The Calgary Flames made a shrewd signing on Thursday, bringing in ex-Pittsburgh Penguins winger Dominik Simon on a one-year deal at the league minimum salary of $700,000.

Simon, 26, spent a large part of the last two seasons as a key defensive component on Pittsburgh’s top line with Sidney Crosby and Jake Guentzel. He’s a very smart two-way player with good boots and the desire to make the important plays in his own zone.

There’s a little bit of Michael Frolik in Simon. First of all, Simon hails from the Czech capital, Prague, located about a half-hour drive away from Frolik’s stomping grounds in Kladno.

And, while Simon’s offensive ceiling is a little bit lower than what Frolik could manage at his peak, both guys have earned reputations as versatile, hardworking forwards who can play either wing on any line. Frolik spent much of his career in top-six roles in Florida, Winnipeg, and, perhaps most successfully, on Calgary’s “3M Line.” Between those gigs, however, he spent parts of three seasons doing some heavy lifting on Chicago’s fourth line, winning a Stanley Cup in the process.

Simon’s name isn’t on the Stanley Cup, although he suited up for five total games in the 2015–16 and 2016–17 championship years for the Penguins. But he’s the kind of player who seems destined to be a critical, yet unheralded, part of an extremely successful team at some point. He’s a superb plug-and-play guy with the smarts and the speed to keep up with top-line guys, but he also has the will and the means to be a key cog on a formidable shut-down group.

(There is one error in the above Tweet: Simon is 26, not 23).

Simon has been decently productive over the last two seasons, scoring 15 goals and 50 points in 135 games (a little better than a 30-point pace over a full 82-game campaign).

The Penguins declined to qualify Simon, at the time a pending restricted free agent, in early October, with general manager Jim Rutherford citing concerns over his eligibility to file for salary arbitration:

“Dominik would be the one that would be tough to qualify because he has arbitration rights,” Rutherford said. “We don’t know where that number goes. We can’t risk getting put over the cap.”

Simon played very good defensive hockey in 2019–20 but struggled at times to finish on offense. The Penguins controlled 52% of the shot attempts with Simon on the ice and, individually, Simon generated 9.26 expected goals with the shots he took towards the net, but he only scored seven times on a very underwhelming 6.86 shooting percentage.

It remains to be seen where Simon will play with the Flames in 2020–21. If no major changes are made to the roster, it would be likely to see Simon lining up with Derek Ryan and Joakim Nordstrom on the fourth line. But, should a member of the top six be shipped out or suffer an injury, Simon could challenge for a promotion along with Sam Bennett and Dillon Dube.

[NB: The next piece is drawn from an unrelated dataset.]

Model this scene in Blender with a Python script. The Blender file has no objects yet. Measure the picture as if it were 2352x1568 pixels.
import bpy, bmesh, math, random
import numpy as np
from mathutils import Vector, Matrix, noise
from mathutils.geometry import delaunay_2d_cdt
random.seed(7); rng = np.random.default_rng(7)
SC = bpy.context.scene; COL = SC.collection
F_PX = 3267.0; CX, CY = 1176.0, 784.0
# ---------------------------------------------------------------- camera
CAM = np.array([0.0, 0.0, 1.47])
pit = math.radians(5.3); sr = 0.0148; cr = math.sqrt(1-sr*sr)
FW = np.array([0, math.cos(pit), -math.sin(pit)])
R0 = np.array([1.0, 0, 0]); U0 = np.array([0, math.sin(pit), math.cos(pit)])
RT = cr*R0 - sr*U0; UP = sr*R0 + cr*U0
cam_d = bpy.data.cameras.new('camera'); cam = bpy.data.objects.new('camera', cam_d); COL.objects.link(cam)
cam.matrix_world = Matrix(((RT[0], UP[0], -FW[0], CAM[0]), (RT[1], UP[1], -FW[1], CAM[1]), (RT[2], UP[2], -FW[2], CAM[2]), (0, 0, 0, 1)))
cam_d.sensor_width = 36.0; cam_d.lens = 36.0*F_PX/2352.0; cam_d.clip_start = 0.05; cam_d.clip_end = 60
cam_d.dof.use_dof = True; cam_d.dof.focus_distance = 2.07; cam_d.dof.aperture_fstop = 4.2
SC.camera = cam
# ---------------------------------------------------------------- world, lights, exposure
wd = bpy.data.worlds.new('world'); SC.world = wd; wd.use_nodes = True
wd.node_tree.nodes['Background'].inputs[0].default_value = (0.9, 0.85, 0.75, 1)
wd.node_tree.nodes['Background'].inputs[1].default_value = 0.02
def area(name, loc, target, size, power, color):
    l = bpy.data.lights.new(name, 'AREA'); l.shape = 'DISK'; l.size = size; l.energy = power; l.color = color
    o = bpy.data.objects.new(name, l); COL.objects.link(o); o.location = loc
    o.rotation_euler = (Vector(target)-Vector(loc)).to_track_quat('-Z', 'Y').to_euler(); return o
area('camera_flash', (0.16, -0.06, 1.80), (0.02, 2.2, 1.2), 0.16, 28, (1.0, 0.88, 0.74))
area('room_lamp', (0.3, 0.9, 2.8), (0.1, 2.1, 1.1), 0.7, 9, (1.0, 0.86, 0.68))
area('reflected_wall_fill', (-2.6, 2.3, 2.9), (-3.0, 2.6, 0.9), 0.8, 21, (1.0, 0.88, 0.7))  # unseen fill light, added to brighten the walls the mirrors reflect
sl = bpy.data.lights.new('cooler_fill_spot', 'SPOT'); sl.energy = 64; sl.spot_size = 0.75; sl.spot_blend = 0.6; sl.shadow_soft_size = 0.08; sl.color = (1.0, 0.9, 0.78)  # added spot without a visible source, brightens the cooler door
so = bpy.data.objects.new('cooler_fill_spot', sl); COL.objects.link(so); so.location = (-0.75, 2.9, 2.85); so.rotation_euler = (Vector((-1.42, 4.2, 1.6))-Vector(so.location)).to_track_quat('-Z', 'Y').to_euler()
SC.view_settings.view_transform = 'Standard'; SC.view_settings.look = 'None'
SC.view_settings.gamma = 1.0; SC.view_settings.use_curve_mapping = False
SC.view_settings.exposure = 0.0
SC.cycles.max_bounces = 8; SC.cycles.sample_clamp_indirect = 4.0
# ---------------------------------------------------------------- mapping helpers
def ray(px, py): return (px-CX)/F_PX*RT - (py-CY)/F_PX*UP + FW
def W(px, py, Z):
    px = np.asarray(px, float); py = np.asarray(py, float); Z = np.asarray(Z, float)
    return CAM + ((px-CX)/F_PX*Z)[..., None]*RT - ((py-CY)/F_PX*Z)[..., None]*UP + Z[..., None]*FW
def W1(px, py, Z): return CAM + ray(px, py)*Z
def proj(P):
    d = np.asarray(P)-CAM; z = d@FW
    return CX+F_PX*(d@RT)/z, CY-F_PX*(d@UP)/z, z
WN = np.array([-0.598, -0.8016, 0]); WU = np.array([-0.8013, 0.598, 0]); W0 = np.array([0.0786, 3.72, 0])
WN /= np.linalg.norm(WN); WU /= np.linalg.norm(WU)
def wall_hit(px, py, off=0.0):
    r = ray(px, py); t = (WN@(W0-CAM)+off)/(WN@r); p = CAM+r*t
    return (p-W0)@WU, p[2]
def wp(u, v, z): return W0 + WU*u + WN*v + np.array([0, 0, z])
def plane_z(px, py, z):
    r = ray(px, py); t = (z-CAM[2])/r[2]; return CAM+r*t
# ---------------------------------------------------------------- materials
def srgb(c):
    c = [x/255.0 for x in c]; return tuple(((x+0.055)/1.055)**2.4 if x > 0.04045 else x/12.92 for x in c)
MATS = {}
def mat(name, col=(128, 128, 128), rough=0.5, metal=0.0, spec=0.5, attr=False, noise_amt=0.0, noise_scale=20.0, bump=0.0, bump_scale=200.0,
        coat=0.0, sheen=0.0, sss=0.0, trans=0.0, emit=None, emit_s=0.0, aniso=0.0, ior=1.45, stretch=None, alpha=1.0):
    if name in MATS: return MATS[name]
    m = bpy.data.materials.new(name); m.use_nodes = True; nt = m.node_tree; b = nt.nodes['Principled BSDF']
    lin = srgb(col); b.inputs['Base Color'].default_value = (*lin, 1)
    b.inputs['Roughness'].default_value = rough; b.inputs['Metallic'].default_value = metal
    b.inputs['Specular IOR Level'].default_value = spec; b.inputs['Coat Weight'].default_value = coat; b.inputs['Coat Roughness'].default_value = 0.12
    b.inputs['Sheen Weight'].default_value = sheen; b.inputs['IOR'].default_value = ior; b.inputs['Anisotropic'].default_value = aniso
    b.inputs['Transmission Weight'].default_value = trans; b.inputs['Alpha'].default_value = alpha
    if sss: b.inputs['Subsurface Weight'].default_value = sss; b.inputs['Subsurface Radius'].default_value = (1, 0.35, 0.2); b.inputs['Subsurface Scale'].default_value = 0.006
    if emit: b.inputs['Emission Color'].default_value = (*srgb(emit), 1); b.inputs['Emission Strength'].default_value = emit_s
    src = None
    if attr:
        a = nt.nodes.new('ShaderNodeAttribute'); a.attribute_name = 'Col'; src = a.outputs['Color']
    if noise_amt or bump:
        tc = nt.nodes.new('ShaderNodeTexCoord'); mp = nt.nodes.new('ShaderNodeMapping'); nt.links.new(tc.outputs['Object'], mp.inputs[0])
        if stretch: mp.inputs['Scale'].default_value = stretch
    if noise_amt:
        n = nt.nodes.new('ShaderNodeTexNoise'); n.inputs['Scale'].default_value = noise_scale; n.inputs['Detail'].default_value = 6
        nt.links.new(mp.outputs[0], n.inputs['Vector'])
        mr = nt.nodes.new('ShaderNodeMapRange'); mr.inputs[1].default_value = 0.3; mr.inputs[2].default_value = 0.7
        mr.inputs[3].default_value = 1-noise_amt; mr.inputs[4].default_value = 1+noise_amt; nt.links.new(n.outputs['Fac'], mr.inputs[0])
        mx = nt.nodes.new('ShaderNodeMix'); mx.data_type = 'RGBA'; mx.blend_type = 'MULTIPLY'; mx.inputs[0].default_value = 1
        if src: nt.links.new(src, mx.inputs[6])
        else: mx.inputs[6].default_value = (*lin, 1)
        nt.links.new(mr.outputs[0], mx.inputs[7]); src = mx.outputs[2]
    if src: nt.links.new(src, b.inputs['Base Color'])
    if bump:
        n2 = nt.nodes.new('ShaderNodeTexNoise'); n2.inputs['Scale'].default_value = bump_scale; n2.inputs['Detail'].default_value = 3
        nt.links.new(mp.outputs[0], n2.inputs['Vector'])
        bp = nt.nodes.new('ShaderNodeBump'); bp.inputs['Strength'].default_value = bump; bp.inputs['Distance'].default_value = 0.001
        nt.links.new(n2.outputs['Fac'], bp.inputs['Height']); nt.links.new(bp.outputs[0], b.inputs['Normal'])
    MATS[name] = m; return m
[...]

Simon isn’t a typical UFA signing, but this isn’t a typical UFA class. At the conclusion of his one year deal with the Flames, Simon will be a restricted free-agent, should Calgary choose to qualify him. The Flames have a lot more control over Simon’s future than they do over, say, Nordstrom, whose one year deal theoretically looks identical to Simon’s but comes with renewed UFA status upon its conclusion.

At this point, Simon is a bit of a project. If he works out, however, he could be a long-term piece for the organization. He’s a guy who head coach Geoff Ward will probably be comfortable with deploying anywhere he needs him to go. He could get a sniff on the penalty-killing units. His pending RFA status makes him an interesting guy to follow with both the short- and long-term in mind.

Ultimately, Mark Jankowski signed a one-year, $700,000 deal with Pittsburgh after not being qualified by the Flames; Dominik Simon signed a one-year, $700,000 deal with Calgary after not being qualified by the Penguins. Who would you rather have?